Sunak’s best defence? He’s too rich to bother breaking the rules
The PM was found to have ‘inadvertently’ breached the ministerial code by failing to declare his shares in his wife’s childcare company. He has the perfect excuse, writes Tom Peck, not that it will help him
When Rishi Sunak first became prime minister, it was often discussed whether he was just too unimaginably loaded to do the job. Can you really have, for example, a prime minister who’s richer than the King? It’s not, strictly speaking, a constitutional question, it’s more of a political one.
Do, for example, the millions of voters who can’t afford their energy bills necessarily want to turn on their TVs and listen to the sympathies of a man who apparently had to get the National Grid involved to make sure his brand new indoor swimming pool was hot enough?
What was not foreseen is what appears to have happened: that the prime minister is too minted for the ministerial code. That the Sunaks just have too much money for anyone to possibly expect them to keep track of all of it. And so, when it turns out that he broke the rules by failing to declare a financial interest, via his wife, in the childcare company Koru Kids, we are meant to understand that nothing untoward was intended. It’s just that when you have this much money sloshing around, it’s really hard to keep tabs on it.

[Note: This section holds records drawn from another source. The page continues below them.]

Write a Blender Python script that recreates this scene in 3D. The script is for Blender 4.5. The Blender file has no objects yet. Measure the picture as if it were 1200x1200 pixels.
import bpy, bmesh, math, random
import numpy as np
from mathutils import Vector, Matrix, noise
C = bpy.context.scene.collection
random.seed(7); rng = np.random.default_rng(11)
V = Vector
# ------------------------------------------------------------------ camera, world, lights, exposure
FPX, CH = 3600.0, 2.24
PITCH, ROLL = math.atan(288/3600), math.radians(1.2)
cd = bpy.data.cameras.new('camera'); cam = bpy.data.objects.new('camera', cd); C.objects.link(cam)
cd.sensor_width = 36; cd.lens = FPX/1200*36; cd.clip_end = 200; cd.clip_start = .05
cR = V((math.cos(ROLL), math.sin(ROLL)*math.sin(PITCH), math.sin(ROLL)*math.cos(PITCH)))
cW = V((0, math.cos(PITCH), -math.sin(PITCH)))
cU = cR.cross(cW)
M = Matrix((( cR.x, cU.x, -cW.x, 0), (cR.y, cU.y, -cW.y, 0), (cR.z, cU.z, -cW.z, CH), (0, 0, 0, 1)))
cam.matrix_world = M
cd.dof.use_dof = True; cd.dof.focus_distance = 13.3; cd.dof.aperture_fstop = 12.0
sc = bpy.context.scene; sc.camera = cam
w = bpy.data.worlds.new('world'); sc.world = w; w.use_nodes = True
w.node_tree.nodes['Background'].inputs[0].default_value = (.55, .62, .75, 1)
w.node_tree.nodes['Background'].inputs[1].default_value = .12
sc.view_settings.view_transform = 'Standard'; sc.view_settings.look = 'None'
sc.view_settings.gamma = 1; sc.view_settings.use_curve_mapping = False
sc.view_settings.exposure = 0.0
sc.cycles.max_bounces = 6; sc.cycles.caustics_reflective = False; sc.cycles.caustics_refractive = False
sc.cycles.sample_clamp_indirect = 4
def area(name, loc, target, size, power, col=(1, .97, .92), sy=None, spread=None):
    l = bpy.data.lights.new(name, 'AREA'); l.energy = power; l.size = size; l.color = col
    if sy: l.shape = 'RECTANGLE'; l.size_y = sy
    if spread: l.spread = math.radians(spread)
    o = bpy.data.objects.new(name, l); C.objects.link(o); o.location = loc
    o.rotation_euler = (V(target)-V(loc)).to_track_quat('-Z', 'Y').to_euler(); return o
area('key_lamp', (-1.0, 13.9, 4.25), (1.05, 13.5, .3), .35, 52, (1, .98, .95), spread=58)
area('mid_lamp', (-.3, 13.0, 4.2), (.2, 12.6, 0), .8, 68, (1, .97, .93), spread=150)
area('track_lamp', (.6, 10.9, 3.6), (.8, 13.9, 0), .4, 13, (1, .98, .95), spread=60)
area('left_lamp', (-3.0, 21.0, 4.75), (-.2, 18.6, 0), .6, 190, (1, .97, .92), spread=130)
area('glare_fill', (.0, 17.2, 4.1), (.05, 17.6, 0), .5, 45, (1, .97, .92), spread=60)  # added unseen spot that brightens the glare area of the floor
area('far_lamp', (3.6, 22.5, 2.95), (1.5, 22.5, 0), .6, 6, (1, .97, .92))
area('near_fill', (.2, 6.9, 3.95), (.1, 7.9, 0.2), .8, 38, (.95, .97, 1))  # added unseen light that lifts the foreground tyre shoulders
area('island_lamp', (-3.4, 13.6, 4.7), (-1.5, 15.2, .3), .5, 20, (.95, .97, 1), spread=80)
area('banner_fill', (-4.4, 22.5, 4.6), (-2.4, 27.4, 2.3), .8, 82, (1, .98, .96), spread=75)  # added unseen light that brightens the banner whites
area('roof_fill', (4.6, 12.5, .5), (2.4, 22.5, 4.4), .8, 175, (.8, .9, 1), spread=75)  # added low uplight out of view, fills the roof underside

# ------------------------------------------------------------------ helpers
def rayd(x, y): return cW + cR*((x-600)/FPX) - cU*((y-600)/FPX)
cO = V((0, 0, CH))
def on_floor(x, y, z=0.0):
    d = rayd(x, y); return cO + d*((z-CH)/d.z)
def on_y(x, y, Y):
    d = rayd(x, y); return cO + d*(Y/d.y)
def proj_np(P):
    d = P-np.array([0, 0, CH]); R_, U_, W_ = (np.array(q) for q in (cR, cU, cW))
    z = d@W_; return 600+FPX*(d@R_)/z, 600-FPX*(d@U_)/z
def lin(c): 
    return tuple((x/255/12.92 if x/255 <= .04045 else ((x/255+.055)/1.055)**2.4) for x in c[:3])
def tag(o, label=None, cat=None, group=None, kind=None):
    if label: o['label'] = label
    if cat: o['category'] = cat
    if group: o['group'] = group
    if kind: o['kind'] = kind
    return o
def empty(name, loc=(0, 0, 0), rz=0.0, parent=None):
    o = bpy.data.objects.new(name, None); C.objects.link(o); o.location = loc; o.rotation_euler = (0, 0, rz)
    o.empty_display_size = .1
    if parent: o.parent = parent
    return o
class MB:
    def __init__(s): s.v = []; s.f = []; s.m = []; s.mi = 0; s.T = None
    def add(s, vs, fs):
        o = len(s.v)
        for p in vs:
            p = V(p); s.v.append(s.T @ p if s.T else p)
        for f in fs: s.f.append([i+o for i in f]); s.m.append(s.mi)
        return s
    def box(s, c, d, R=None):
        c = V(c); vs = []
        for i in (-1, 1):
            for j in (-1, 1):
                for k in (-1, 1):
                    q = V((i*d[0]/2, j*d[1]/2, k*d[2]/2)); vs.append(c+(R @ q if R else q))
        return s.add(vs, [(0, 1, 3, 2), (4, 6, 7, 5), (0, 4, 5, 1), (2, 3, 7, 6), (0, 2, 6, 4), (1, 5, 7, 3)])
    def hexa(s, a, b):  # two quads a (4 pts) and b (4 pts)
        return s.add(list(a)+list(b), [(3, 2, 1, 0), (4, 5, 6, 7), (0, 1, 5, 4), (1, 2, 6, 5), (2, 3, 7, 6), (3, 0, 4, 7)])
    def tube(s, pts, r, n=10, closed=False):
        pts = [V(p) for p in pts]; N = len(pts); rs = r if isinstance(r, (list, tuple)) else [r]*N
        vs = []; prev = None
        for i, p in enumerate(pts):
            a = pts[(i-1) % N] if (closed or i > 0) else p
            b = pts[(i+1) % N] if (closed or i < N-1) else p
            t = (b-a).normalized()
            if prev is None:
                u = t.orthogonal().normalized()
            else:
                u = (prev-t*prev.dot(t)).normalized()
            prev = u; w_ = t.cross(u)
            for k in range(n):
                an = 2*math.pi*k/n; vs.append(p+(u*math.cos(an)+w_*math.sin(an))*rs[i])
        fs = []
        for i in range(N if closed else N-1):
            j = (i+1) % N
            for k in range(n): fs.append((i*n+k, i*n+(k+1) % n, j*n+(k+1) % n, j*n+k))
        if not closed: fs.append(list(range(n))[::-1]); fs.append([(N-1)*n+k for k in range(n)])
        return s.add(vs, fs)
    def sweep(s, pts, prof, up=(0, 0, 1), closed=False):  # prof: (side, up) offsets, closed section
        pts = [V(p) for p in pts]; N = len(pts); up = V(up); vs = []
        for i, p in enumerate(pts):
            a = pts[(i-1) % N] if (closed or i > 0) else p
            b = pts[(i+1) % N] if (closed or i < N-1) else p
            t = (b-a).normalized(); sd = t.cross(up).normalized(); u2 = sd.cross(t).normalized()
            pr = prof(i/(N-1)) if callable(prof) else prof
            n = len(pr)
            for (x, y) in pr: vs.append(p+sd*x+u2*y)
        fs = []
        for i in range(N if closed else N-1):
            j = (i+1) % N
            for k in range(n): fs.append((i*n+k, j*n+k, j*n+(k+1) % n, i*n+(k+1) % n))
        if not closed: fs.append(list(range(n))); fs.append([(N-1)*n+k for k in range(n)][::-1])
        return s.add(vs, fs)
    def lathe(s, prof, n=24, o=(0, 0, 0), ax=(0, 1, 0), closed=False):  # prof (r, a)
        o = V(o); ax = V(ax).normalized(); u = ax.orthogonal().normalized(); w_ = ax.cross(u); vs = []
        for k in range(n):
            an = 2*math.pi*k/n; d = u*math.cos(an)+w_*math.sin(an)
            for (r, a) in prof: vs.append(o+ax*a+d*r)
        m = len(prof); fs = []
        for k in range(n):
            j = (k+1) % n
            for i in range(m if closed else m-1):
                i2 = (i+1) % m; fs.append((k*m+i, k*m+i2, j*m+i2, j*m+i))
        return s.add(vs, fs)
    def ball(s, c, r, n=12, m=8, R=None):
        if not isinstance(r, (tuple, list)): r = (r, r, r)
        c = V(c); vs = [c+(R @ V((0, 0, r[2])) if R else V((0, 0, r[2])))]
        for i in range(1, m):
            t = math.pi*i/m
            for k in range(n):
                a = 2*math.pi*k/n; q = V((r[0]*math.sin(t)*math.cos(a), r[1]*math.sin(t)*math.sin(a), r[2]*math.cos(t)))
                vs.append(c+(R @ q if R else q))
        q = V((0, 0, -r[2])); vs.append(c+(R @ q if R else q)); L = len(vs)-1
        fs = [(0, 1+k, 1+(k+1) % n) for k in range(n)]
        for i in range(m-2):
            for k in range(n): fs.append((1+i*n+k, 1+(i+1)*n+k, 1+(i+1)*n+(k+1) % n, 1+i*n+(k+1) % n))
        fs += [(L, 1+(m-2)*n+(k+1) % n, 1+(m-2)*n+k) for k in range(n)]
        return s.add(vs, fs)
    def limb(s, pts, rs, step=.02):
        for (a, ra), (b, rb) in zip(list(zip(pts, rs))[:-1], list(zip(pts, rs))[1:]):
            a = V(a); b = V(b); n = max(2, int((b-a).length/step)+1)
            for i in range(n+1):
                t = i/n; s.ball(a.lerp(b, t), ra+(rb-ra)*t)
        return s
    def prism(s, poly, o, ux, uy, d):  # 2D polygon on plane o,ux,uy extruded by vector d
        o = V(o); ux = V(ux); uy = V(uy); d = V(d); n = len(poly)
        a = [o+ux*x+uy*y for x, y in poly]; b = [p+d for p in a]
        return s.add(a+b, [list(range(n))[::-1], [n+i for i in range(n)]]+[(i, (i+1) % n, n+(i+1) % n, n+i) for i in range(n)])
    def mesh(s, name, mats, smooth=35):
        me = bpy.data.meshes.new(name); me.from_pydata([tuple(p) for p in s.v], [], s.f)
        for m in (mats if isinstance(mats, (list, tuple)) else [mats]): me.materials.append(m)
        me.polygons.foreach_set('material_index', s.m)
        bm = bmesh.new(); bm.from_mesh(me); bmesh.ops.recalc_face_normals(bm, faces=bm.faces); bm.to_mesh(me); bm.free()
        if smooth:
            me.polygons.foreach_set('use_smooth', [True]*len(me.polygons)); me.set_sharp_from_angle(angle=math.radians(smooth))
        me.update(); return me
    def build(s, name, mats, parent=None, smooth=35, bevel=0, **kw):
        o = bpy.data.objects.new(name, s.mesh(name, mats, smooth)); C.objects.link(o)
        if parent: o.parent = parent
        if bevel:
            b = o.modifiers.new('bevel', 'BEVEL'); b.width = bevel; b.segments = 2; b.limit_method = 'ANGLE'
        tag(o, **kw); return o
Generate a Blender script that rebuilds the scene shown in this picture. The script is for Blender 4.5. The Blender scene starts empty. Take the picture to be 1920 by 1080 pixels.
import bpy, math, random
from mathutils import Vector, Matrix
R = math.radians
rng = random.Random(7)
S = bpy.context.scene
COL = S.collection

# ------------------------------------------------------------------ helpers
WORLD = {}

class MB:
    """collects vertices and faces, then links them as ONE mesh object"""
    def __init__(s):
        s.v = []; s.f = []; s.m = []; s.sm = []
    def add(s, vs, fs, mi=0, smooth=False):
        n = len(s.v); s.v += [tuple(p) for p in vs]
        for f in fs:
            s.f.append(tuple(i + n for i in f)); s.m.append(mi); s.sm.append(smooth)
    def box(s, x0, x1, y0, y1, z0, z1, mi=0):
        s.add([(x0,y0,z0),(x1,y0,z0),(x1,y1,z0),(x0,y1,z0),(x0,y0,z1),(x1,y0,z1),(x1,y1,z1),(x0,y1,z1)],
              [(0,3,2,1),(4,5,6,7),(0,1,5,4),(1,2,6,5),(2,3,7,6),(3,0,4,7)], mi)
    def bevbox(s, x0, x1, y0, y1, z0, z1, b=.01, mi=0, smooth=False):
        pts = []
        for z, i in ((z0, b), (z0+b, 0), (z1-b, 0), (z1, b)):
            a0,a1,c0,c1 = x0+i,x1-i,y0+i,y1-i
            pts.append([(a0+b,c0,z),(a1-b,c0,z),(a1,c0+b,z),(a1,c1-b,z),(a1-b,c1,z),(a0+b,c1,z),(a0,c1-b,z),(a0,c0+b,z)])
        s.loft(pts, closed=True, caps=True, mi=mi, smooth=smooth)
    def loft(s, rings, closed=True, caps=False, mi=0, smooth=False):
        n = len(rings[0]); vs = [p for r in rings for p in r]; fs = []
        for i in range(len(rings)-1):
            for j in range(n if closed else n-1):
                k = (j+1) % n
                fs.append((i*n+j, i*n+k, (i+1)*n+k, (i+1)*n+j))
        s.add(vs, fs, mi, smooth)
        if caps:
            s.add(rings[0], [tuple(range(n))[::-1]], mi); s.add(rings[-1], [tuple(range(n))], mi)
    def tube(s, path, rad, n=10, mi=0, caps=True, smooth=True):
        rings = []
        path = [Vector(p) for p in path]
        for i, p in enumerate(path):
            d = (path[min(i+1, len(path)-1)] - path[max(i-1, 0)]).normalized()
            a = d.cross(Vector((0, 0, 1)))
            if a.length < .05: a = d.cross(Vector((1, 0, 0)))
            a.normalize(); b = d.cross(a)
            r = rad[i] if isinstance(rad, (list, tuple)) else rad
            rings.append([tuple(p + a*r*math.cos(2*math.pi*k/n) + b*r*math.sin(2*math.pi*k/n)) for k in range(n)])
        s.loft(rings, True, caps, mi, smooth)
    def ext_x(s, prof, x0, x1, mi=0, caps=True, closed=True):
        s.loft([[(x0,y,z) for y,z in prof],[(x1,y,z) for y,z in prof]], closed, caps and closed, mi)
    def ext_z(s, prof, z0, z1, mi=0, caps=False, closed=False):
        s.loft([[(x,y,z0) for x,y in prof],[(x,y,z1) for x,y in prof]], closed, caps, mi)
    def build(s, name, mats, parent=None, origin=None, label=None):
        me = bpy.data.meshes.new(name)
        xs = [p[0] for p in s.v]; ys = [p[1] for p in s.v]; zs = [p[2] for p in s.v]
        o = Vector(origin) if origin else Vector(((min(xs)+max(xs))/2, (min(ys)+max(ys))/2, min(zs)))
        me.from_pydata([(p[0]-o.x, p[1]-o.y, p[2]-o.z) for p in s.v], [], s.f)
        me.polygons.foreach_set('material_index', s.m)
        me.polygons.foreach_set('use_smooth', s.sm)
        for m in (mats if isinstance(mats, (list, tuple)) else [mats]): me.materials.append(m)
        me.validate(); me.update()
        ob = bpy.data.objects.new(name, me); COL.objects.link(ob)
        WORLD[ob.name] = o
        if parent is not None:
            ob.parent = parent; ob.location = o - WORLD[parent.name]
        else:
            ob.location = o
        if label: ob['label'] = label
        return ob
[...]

That is pretty much the Sunak defence. It’s like being done for littering, and claiming the problem is that you just couldn’ fit all your £20 notes in your pockets.
The investigation into the matter has now concluded that Sunak has “inadvertently” broken the code of conduct for MPs.
It’s quite technical, all this – and arguably quite tedious. Certainly, Rishi Sunak finds it tedious, as is made clear in his back and forth of letters with the standards commissioner Daniel Greenberg, one of which involves him claiming that he does “not expect to know the details of his family members’ private interests.”
Yes, this really does mean that he, the actual prime minister, doesn’t expect to know where his own wife’s vast fortune is invested, and that this shouldn’t be a problem when it comes to running the country – and the handing out of the enormous contracts that are involved in doing so.
The phrase “private interests” is also a choice one. Sunak’s interest in Koru Kids is not private, in any way shape or form. It’s registered at Companies House and is entirely publicly accessible by anyone who can be bothered to google it, which clearly Sunak can’t, or he would have done, before sending in his extremely sub par response.
It borders, frankly, on the tetchy. Is the prime minister irritated that people would even care about what, to him, may be a piffling amount of money? Surely no one thinks he would actively be influenced enough to change government policy for the kind of money he might spend on a cashmere hoody?
And this, really, is where the problem lies for him. He really does have to persuade people that he’s not too rich to care. But it’s also the most convincing defence he’s got.